CFR-Crafted Conservative
However, by beating his chest more loudly, trumpeting his message more stridently, and pursuing power more ruthlessly than all others, Gingrich has won the title of Maximum Leader of the “Conservative Revolution.” Not that it was all his own doing, by any means; the CFR-dominated “liberal” media have been only too accommodating in crafting conservative bona tides for one of their own. It is a sickeningly familiar redux.
In 1976, CFR front man Jimmy Carter was presented to us by the same CFR media elites as a “conservative” Southern Baptist from Georgia who would give us the “change” America needed.

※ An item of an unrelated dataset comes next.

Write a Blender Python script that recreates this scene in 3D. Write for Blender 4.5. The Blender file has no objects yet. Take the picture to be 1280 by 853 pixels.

In 1992 it was CFR member Bill Clinton, another “conservative” Southern Baptist from Arkansas who was sold to the country as the ticket to positive “change,” the “New Democrat” with “traditional values” and a “New Covenant.” Now comes “conservative” Southern Baptist and CFR member Newt Gingrich, with promises of drastic “change” and a new “contract.” If you’re beginning to sense another imminent betrayal, congratulations: you’re catching on.